2019/1/9

総合・マクロ

ルーマニアがEU議長国に就任、調整能力を疑問視する声も

この記事の要約

ルーマニアが1日、前任のオーストリアから引き継いで欧州連合(EU)議長国に就任した。2007年に加盟したルーマニアが議長国を務めるのは今回が初めて。6月末までの任期中には英国のEU離脱や欧州議会選挙など、EUの将来を方向 […]

ルーマニアが1日、前任のオーストリアから引き継いで欧州連合(EU)議長国に就任した。2007年に加盟したルーマニアが議長国を務めるのは今回が初めて。6月末までの任期中には英国のEU離脱や欧州議会選挙など、EUの将来を方向づける重要案件が控えており、ルーマニアは難しい局面で加盟国の合意形成を図る役割を担うことになる。

ルーマニアの議長国就任をめぐっては、同国の調整能力を疑問視した欧州委員会のユンケル委員長の発言がドイツ紙に掲載され、物議をかもした。同委員長は先月29日付ヴェルトに掲載されたインタビューで、たとえ「技術的に十分な準備」ができたとしても、ルーマニア政府は「EU加盟国を束ねる議長国に就任する意味を完全には理解していない」と発言。「議長国は進んで加盟国の意見に耳を傾け、自国の利害関係は後回しにすることが求められる。この点で少々疑念を抱いている」とつけ加えた。

ユンケル委員長の発言は、真の実権を握る与党・社会民主党(PSD)のドラグネア党首の意向を色濃く反映した連立政権が汚職捜査を進める検察への介入を強めていることや、恩赦と刑法改正をめぐり、大規模な抗議デモが発生したことなどが背景にある。

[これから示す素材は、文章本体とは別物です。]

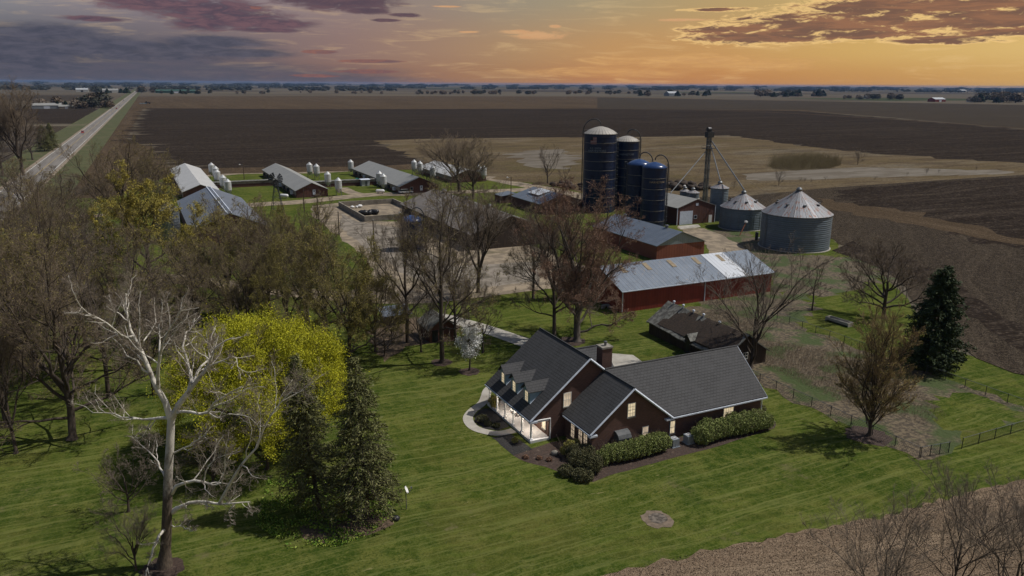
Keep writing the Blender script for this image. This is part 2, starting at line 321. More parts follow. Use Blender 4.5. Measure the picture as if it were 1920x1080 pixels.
mat('dark_steel', (.05, .055, .06), (.035, .035, .04), 2., rough=.5, metal=.3)
mat('pole_wood', (.075, .052, .036), (.05, .036, .026), 2., (4, 4, .5))
mat('black', (.012, .012, .014), (.02, .02, .022), 2., rough=.4)
mat('white_plastic', (.7, .7, .7), (.6, .6, .6), 2., rough=.4)
mat('green_plastic', (.01, .16, .11), (.01, .12, .09), 2., rough=.4)
mat('red_paint', (.42, .02, .02), (.35, .02, .02), 2., rough=.25)
mat('white_paint', (.72, .72, .72), (.66, .66, .66), 2., rough=.2)
mat('dark_paint', (.03, .035, .05), (.02, .025, .035), 2., rough=.25)
mat('orange_pipe', (.30, .11, .05), (.2, .08, .05), 2., rough=.5)
mat('stone', (.25, .23, .20), (.15, .14, .12), 2.)
mat('skylight', (.26, .21, .13), (.2, .15, .09), 1.5, rough=.4)
def m_binroof():
    m, t, b, co = newmat('bin_roof', .6, .25)
    x, y, z = t.xyz(co); th = t.m('ARCTAN2', x, y); k = t.m('MULTIPLY', th, 36/(2*math.pi)); fr = t.m('ABSOLUTE', t.m('SUBTRACT', t.m('FRACT', k), .5)); seam = t.smooth(fr, .38, .5)
    wn = t.n.new('ShaderNodeTexWhiteNoise'); wn.noise_dimensions = '1D'; t.l.new(t.m('FLOOR', k), wn.inputs['W'])
    c = t.mix(wn.outputs[0], (.25, .26, .28), (.16, .17, .185))
    rn = t.noise(t.comb(t.m('MULTIPLY', th, 14.), z), .9, 5, .7); c = t.mix(t.smooth(rn, .52, .60, 0, .9), c, (.16, .065, .035)); c = t.mix(t.smooth(rn, .30, .40, .7, 0), c, (.10, .07, .06))
    c = t.mix(t.m('MULTIPLY', seam, .6), c, (.16, .16, .17)); t.l.new(c, b.inputs['Base Color']); bump(t, b, seam, .7, .06); return m
m_binroof()
# plants
def m_bark(name, c1, c2, sc=1.5):
    return mat(name, c1, c2, sc, (2, 2, .5), bmp=.6, bd=.05)
m_bark('bark_dark', (.070, .054, .042), (.042, .032, .026)); m_bark('bark_grey', (.11, .092, .076), (.06, .05, .042))
mat('bark_sycamore', (.62, .59, .53), (.46, .43, .37), 1.6, (1, 1, .6), c3=(.17, .14, .11), s3=.9, bmp=.2)
def m_syc():
    m, t, b, co = newmat('bark_sycamore_low', .85); x, y, z = t.xyz(co); n = t.noise(t.mapping(co, (1, 1, .5)), 1.5, 6, .7); n2 = t.noise(t.mapping(co, (3, 3, .8)), 2.5, 5, .7)
    c = t.mix(t.smooth(n2, .4, .6), (.115, .088, .066), (.055, .043, .034)); f = t.m('MULTIPLY_ADD', t.m('SUBTRACT', n, .5), 16., z)
    c = t.mix(t.smooth(f, 5., 13.), c, (.50, .47, .42)); c = t.mix(t.smooth(n2, .58, .7, 0, .5), c, (.16, .13, .10)); t.l.new(c, b.inputs['Base Color']); bump(t, b, n2, .6, .06)
m_syc(); m_bark('twig_orange', (.23, .155, .082), (.17, .125, .06))
m_bark('twig_brown', (.165, .125, .086), (.115, .087, .062)); m_bark('twig_grey', (.18, .145, .112), (.125, .10, .078)); m_bark('twig_red', (.185, .112, .08), (.135, .083, .06)); m_bark('twig_olive', (.18, .145, .070), (.13, .104, .054))
m_bark('twig_pale', (.26, .22, .175), (.17, .14, .11))
def m_leaf(name, cols, trans=.25):
    m, t, b, co = newmat(name, .7, 0, .2)
    k = t.n.new('ShaderNodeNewGeometry'); c = t.ramp(k.outputs['Random Per Island'], [(i/(len(cols)-1), q) for i, q in enumerate(cols)])
    n = t.noise(co, .45, 3); c = t.mix(t.smooth(n, .35, .65, 0, .35), c, cols[0]); t.l.new(c, b.inputs['Base Color'])
    return m
m_leaf('leaf_yellow', [(.26, .27, .012), (.42, .41, .016), (.54, .51, .022), (.17, .17, .02), (.36, .37, .018)])
m_leaf('leaf_budyellow', [(.22, .19, .035), (.32, .27, .045), (.38, .31, .07)])
m_leaf('leaf_olive', [(.16, .145, .036), (.23, .20, .048), (.28, .23, .06)])
m_leaf('leaf_red', [(.17, .095, .062), (.22, .13, .085), (.27, .17, .115)])
m_leaf('leaf_orange', [(.30, .26, .055), (.38, .24, .09), (.34, .33, .075)])
m_leaf('needle_spruce', [(.066, .074, .026), (.12, .125, .044), (.18, .175, .070)])
m_leaf('needle_pine', [(.022, .036, .012), (.038, .058, .020), (.060, .080, .030)])
m_leaf('leaf_hedge', [(.11, .135, .036), (.20, .235, .065), (.27, .30, .11)])
m_leaf('leaf_boxdark', [(.055, .058, .026), (.09, .09, .04), (.12, .11, .05)])
m_leaf('leaf_forsythia', [(.22, .20, .05), (.33, .29, .07), (.14, .15, .04)])
m_leaf('leaf_lime', [(.05, .11, .010), (.12, .22, .018), (.34, .38, .07)])
m_leaf('blossom', [(.42, .42, .38), (.62, .62, .60), (.72, .72, .72)])
m_leaf('leaf_far', [(.035, .040, .028), (.055, .055, .036), (.07, .062, .042)])
m_leaf('dry_stem', [(.20, .15, .10), (.13, .10, .07), (.26, .21, .15)])
M = MATS

# ------------------------------------------------------------------ mesh helpers
def tag(o, label=None, cat=None, group=None, kind=None):
    if label: o['label'] = label
    if cat: o['category'] = cat
    if group: o['group'] = group
    if kind: o['kind'] = kind
    return o
class MB:
    def __init__(s): s.v = []; s.f = []; s.m = []
    def add(s, vs, fs, mi=0):
        b = len(s.v); s.v += [tuple(v) for v in vs]; s.f += [tuple(b+i for i in f) for f in fs]; s.m += [mi]*len(fs); return s
    def box(s, x0, x1, y0, y1, z0, z1, mi=0):
        return s.add([(x0, y0, z0), (x1, y0, z0), (x1, y1, z0), (x0, y1, z0), (x0, y0, z1), (x1, y0, z1), (x1, y1, z1), (x0, y1, z1)],
                     [(0, 3, 2, 1), (4, 5, 6, 7), (0, 1, 5, 4), (1, 2, 6, 5), (2, 3, 7, 6), (3, 0, 4, 7)], mi)
    def prism(s, pts, vec, mi=0):
        n = len(pts); vec = Vector(vec); a = [Vector(p) for p in pts]; b = [p+vec for p in a]
        return s.add(a+b, [tuple(range(n-1, -1, -1)), tuple(range(n, 2*n))]+[(i, (i+1) % n, n+(i+1) % n, n+i) for i in range(n)], mi)
    def slab(s, pts, th, mi=0): return s.prism(pts, (0, 0, -th), mi)
    def tube(s, pts, r, n=6, mi=0, caps=True):
        pts = [Vector(p) for p in pts]; rs = r if isinstance(r, (list, tuple)) else [r]*len(pts); vs = []
        for i, p in enumerate(pts):
            T = (pts[min(i+1, len(pts)-1)]-pts[max(i-1, 0)]).normalized(); ref = Vector((0, 0, 1)) if abs(T.z) < .9 else Vector((1, 0, 0))
            a = T.cross(ref).normalized(); b = T.cross(a)
            for k in range(n): an = 2*math.pi*k/n; vs.append(p+(a*math.cos(an)+b*math.sin(an))*rs[i])
        fs = [(i*n+k, i*n+(k+1) % n, (i+1)*n+(k+1) % n, (i+1)*n+k) for i in range(len(pts)-1) for k in range(n)]
        if caps: fs += [tuple(range(n-1, -1, -1)), tuple((len(pts)-1)*n+k for k in range(n))]
        return s.add(vs, fs, mi)
    def lathe(s, cx, cy, prof, n=32, mi=0):
        vs = []; fs = []
        for (r, z) in prof:
            for k in range(n): a = 2*math.pi*k/n; vs.append((cx+r*math.cos(a), cy+r*math.sin(a), z))
        for i in range(len(prof)-1):
            for k in range(n): fs.append((i*n+k, i*n+(k+1) % n, (i+1)*n+(k+1) % n, (i+1)*n+k))
        return s.add(vs, fs, mi)
    def build(s, name, mats, root=None, smooth=False):
        off = Vector((0, 0, 0))
        p = root
        while p is not None: off += p.location; p = p.parent
        me = bpy.data.meshes.new(name); me.from_pydata([tuple(Vector(v)-off) for v in s.v], [], s.f)
        for mm in (mats if isinstance(mats, (list, tuple)) else [mats]): me.materials.append(M[mm] if isinstance(mm, str) else mm)
        me.polygons.foreach_set('material_index', s.m)
        if smooth: me.polygons.foreach_set('use_smooth', [True]*len(s.f))
        me.update(); o = bpy.data.objects.new(name, me); COL.objects.link(o)
        if root is not None: o.parent = root
        return o
def empty(name, loc, label=None, cat=None, group=None):
    o = bpy.data.objects.new(name, None); COL.objects.link(o); o.location = loc; o.empty_display_size = .5
    return tag(o, label, cat, group)
def one(name, mb, mats, label, cat, group=None, smooth=False):
    c = Vector(mb.v[0]) if mb.v else Vector(); o = mb.build(name, mats, None, smooth); return tag(o, label, cat, group)
def copy_tree(o, parent=None):
    c = o.copy(); COL.objects.link(c); c.parent = parent
    for ch in o.children: copy_tree(ch, c)
    return c
def sheet(name, poly, zz, m, px=True, jag=0., step=8., seed=1, jx=1., jy=.15, kind='structure'):
    rng = random.Random(seed); pts = [G(*p)[:2] if px else p for p in poly]; o = []
    for i, a in enumerate(pts):
        b = pts[(i+1) % len(pts)]; L = math.hypot(b[0]-a[0], b[1]-a[1]); n = max(1, int(L/step)) if jag else 1; n = min(n, 120)
        for k in range(n):
            t = k/n; j = jag if k else 0; o.append((a[0]+(b[0]-a[0])*t+rng.gauss(0, j)*jx, a[1]+(b[1]-a[1])*t+rng.gauss(0, j)*jy))
    vs = [Vector((p[0], p[1], zz)) for p in o]; tr = tessellate_polygon([vs]); mb = MB(); 
    fs = []
    for t in tr:
        a, b, c = (vs[i] for i in t); fs.append(t if (b-a).cross(c-a).z > 0 else (t[0], t[2], t[1]))
    mb.add(vs, fs); ob = mb.build(name, m); ob['kind'] = kind; return ob
RN = [0]
def ribbon(name, cl, width, zz, m, px=True, kind='structure', label=None):
    RN[0] += 1; zz += .0021*(RN[0] % 9)
    pts = [Vector(G(*p)[:2]) if px else Vector(p) for p in cl]; mb = MB(); vs = []
    sm = []
    for i in range(len(pts)-1):
        p0, p1, p2, p3 = pts[max(i-1, 0)], pts[i], pts[i+1], pts[min(i+2, len(pts)-1)]
        for k in range(5):
            t = k/5; sm.append(.5*((2*p1)+(p2-p0)*t+(2*p0-5*p1+4*p2-p3)*t*t+(3*p1-p0-3*p2+p3)*t**3))
    sm.append(pts[-1])
    for i, p in enumerate(sm):
        T = (sm[min(i+1, len(sm)-1)]-sm[max(i-1, 0)]).normalized(); nrm = Vector((-T.y, T.x)); wv = width if not isinstance(width, (list, tuple)) else width[0]+(width[1]-width[0])*i/(len(sm)-1)
        vs += [(*(p-nrm*wv/2), zz), (*(p+nrm*wv/2), zz)]
    mb.add(vs, [(2*i, 2*i+2, 2*i+3, 2*i+1) for i in range(len(sm)-1)]); ob = mb.build(name, m); ob['kind'] = kind; return ob

# ================================================================== GROUND
S = 25000
mb = MB(); mb.add([(-S, -S, 0), (S, -S, 0), (S, S, 0), (-S, S, 0)], [(0, 1, 2, 3)]); g = mb.build('ground', 'far_farmland'); g['kind'] = 'structure'
sheet('lawn', [(-30, -60), (140, -60), (140, 60), (113, 62), (113, 76), (128, 92), (150, 118), (172, 148), (196, 190), (215, 235), (150, 300), (135, 345), (118, 385), (60, 392), (20, 400), (-12, 405), (-26, 380), (-34, 300), (-60, 200), (-110, 120), (-110, -60)], .02, 'mown_grass', False, .8, 6)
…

さらに司法制度改革などをめぐる現政権とヨハニス大統領の対立も深刻化している。

政府は行き過ぎた汚職取り締まりが法の支配をゆがめていると主張し、昨年7月には国家汚職対策局の首席検事を解任したが、欧州委は同措置について、汚職や腐敗防止の取り組みが後退すると強く非難している。また、ドラグネア氏は国民投票の不正に絡んで執行猶予付きの有罪判決を受けた後、昨年6月には職権乱用と偽装工作で懲役3年6カ月の有罪判決を言い渡されており、恩赦法の制定は同氏の救済が最大の目的とみられることから、国内外で批判が高まっている。